Entre Ciel et Chair, d’après Une Passion de Christiane Singer, avec Birgit Yew (violoncelle), mise en scène de Clara Ballatore.
C’est l’histoire d’Héloïse et Abélard, amants mythiques du XII ème siècle dont l’amour interdit entrainera leur séparation tragique., et qui avait déjà été jouée l’an passé ( voir la chronique de Barbara Petit ,5 juin 2010). On se trouve dans la cellule monacale d’Héloïse, entrée dans les ordres et, devenue à la fin de sa vie, abbesse de Paraclet.
Le récit est à la première personne: Héloïse raconte donc son histoire, l’éducation que lui donna son oncle Fulbert, exceptionnelle pour une jeune fille d’alors, sa rencontre avec Abélard, illustre clerc devenu son précepteur, et la relation amoureuse où ils se livrèrent corps et âme. L’adresse est généralement faite au public, mais aussi à Abélard, qu’elle évoque, et qui se glisse dans ses mots: Héloïse lui reproche ses choix et surtout de ne pas prendre garde à son oncle, qui donna l’ordre d’émasculer Abélard.
Suivra leur entrée mutuelle dans les ordres, et leur séparation définitive. Clara Ballatore a écrit une adaptation du roman Une Passion de Christiane Singer, qui a l’originalité de donner la parole à Héloïse, et qui propose une vision féminine de cet univers masculin du Moyen-âge. Certains moments en sont emblématiques, comme lorsqu’Héloïse avoue son immense amour , à son oncle Fulbert, une fois sa relation avec Abélard démasquée. Son oncle, selon ses dires, la traite alors brutalement, comme une servante.

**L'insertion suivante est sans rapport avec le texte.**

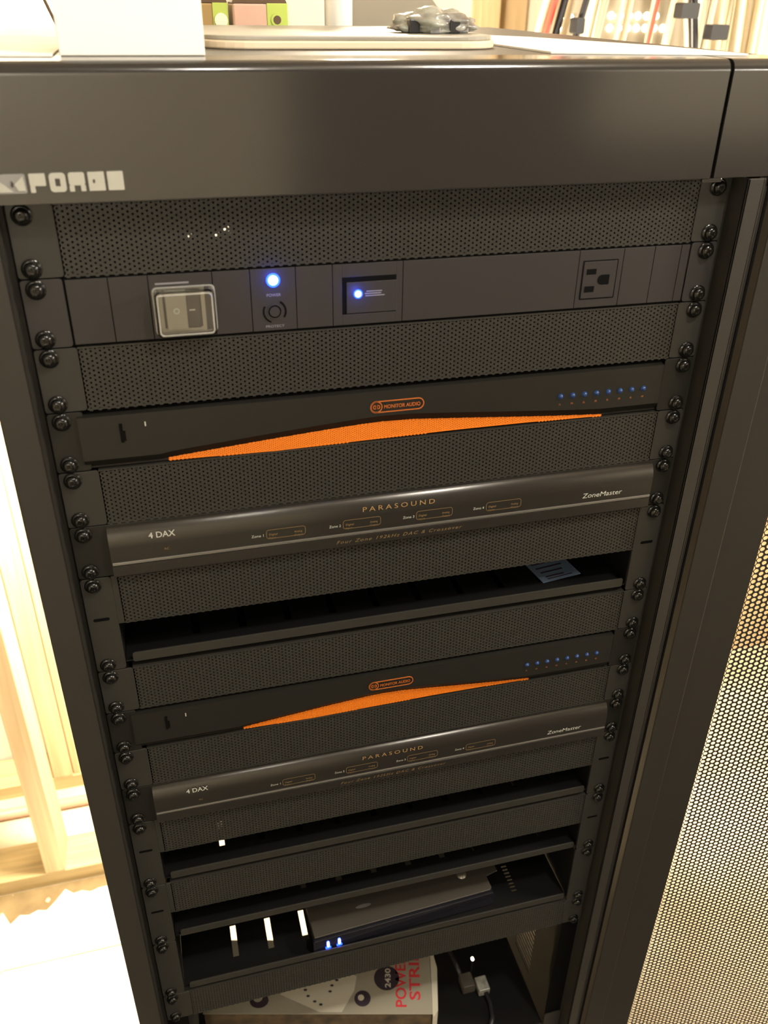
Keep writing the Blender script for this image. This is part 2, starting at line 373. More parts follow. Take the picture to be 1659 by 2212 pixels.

Deux chaises, occupées par le musicien et la comédienne: le plateau est nu, juste servi par la création lumière toute en nuances de Franck Vidal. Le spectacle repose donc sur la comédienne et son alter ego musical; ce soir ,nous avons entendu le captivant violoncelle de Birgit Yew, ( en alternance avec Michel Thouseau, contrebassiste) toujours en harmonie et à l’écoute de cette voix qui porte le texte. Christelle Willemez, vêtue d’une sobre robe blanche, est une comédienne remarquable : elle possède une voix grave et claire avec une large gamme de modulations qui nous transmettent l’émotion, la saveur et les nuances. du texte. Une respiration bien en place et discrète, qui donne de la souplesse à son phrasé.
La comédienne possède aussi une forte présence ; elle porte un texte poétique très dense, et donne sans cesse à voir son regard dans un jeu dirigé vers le public. Cette mise en scène épurée entraîne une économie de mouvements que l’on peut parfois regretter, car elle demande une écoute plus soutenue du public, confronté à un texte exigeant. Mais la présence de la comédienne est toute en nuances, dans une sorte d’ effacement physique. Elle passe tour à tour de simple narratrice à la voix grave et posée, à la jeune fille tiraillée par les événements, et jusqu’à un apaisement mystique à la fin, dualité entre « ciel » et « chair » s’il en est.
Davi Juca
Au Théâtre du Lucernaire, du 2 février au 26 mars 2011, du mardi au samedi à 18h30.